You can change the order in which your Quick Actions are displayed by dragging with the mouse or other pointer. On a touchscreen, press and hold a button to select it, and then drag. Note that you do not have to have an empty space in the panel to do the rearranging; Windows adjusts button positions as you drag.
To remove a Quick Action item, click its pushpin. To add an item, click Add. Windows then displays a menu of available items.
The arrangement of the Quick Actions panel matters in one way. With the Collapse button that appears directly above the panel in Action Center (shown in Figure 3-9), you can reduce the panel to a single row of four. The row that appears then is the top row of your current layout. Think of this row as the quickest of your Quick Actions. If you want to get in and out of Airplane Mode effortlessly, for example, you can put that button in the top row, collapse the panel in Action Center, and then swipe in from the right when you board the plane. Your Airplane Mode Quick Action button will be right there, more or less under your thumb.
Customizing notifications
The options for controlling which “senders” can deliver messages to the notification area of Action Center are also located at Settings > System > Notifications & Actions, just below those for Quick Actions. Switches here also control whether messages are displayed on your lock screen. The following illustration shows the options governing general notification behavior.
If your eagle eye has wandered into this corner of Settings in an earlier version of Windows 10, you might notice a few changes. The main switch, Get Notifications From Apps And Other Senders, now appears above the other options, which is appropriate given that it controls the operation of every switch beneath it. And the option list itself is slightly expanded. Here, for example, you now have the choice of denying notifications the ability to play sounds.
The Focus Assist Settings link is a reminder that you can squelch notifications at particular times of day.

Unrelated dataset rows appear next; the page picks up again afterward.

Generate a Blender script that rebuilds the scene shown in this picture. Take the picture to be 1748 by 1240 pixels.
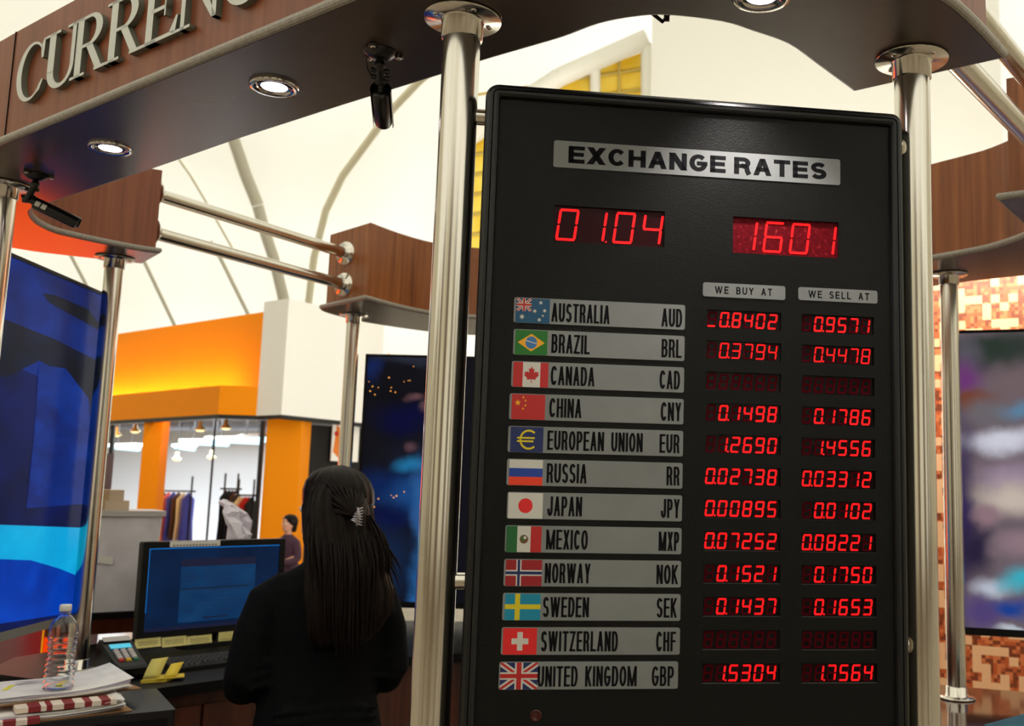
import bpy, bmesh, math, random
from mathutils import Vector, Matrix

random.seed(7)
for o in list(bpy.data.objects):
    bpy.data.objects.remove(o)
SC = bpy.context.scene
COL = SC.collection

# ------------------------------------------------------------------ camera, world, exposure
FL, PX, PY = 1682.0, 1099.0, 620.0            # focal length and principal point in pixels of the 1748 x 1240 frame
PITCH, ROLL = math.radians(7.377), math.radians(1.213)
CAM = Vector((0.0, 0.0, 1.6))
_w = Vector((0, math.cos(PITCH), math.sin(PITCH)))
_u0 = Vector((0, -math.sin(PITCH), math.cos(PITCH)))
_r0 = Vector((1, 0, 0))
_r = _r0 * math.cos(ROLL) + _u0 * math.sin(ROLL)
_u = _u0 * math.cos(ROLL) - _r0 * math.sin(ROLL)
cd = bpy.data.cameras.new('camera')
cd.sensor_fit = 'HORIZONTAL'
cd.sensor_width = 36.0
cd.lens = FL / 1748.0 * 36.0
cd.shift_x = (874.0 - PX) / 1748.0
cd.clip_start, cd.clip_end = 0.05, 300
cd.dof.use_dof = True
cd.dof.focus_distance = 1.78
cd.dof.aperture_fstop = 7.0
co = bpy.data.objects.new('camera', cd)
COL.objects.link(co)
m = Matrix((( _r.x, _u.x, -_w.x, CAM.x), (_r.y, _u.y, -_w.y, CAM.y), (_r.z, _u.z, -_w.z, CAM.z), (0, 0, 0, 1)))
co.matrix_world = m
SC.camera = co

world = bpy.data.worlds.new('daylight')
SC.world = world
world.use_nodes = True
bg = world.node_tree.nodes['Background']
bg.inputs[0].default_value = (1.0, 0.985, 0.935, 1)
bg.inputs[1].default_value = 1.9                  # bright hazy daylight on the outside of the tent roof

SC.view_settings.view_transform = 'Standard'
SC.view_settings.look = 'None'
SC.view_settings.exposure = 0.0
SC.view_settings.gamma = 1.0
SC.view_settings.use_curve_mapping = False
SC.cycles.use_denoising = True
SC.cycles.max_bounces = 10
SC.cycles.transparent_max_bounces = 12
SC.cycles.sample_clamp_indirect = 6.0

def at(px, py, t):
    """the point of the place that lies at depth t behind that spot of the photograph"""
    return CAM + (_w + _r * ((px - PX) / FL) - _u * ((py - PY) / FL)) * t

# ------------------------------------------------------------------ materials
def lin(c):
    return tuple(((x / 255) / 12.92 if x / 255 <= 0.04045 else ((x / 255 + 0.055) / 1.055) ** 2.4) for x in c) + (1.0,)

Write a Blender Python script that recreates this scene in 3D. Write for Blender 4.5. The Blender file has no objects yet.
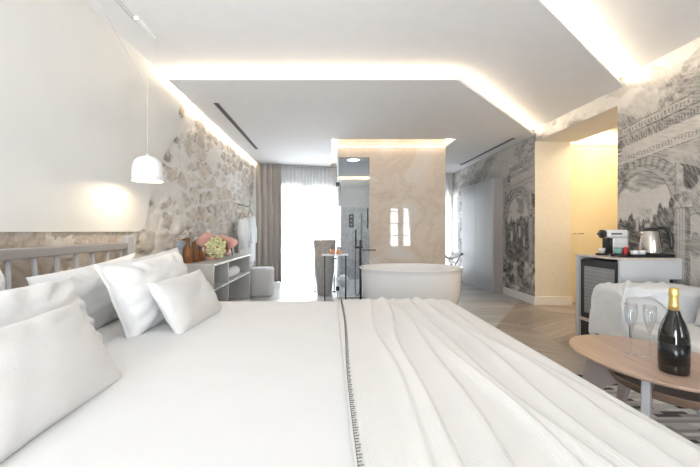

Scroll down from these general switches, and you’ll come to switches for individual senders. You can use the switches to deny or allow notifications from particular senders. Clicking on the sender takes you to a more granular set of controls, such as the ones for the Calendar app, shown next:
You can use this set of controls for such things as determining whether a sender provides a notification banner (a pop-up that appears briefly when a notification arrives), whether a sound is played, the maximum number of notifications that will be displayed at one time in Action Center (you can use an Expand button to see the remainder), and the priority given to the sender’s notifications. For example, if you want your Calendar notifications always to show up at the top of Action Center, you can select Top.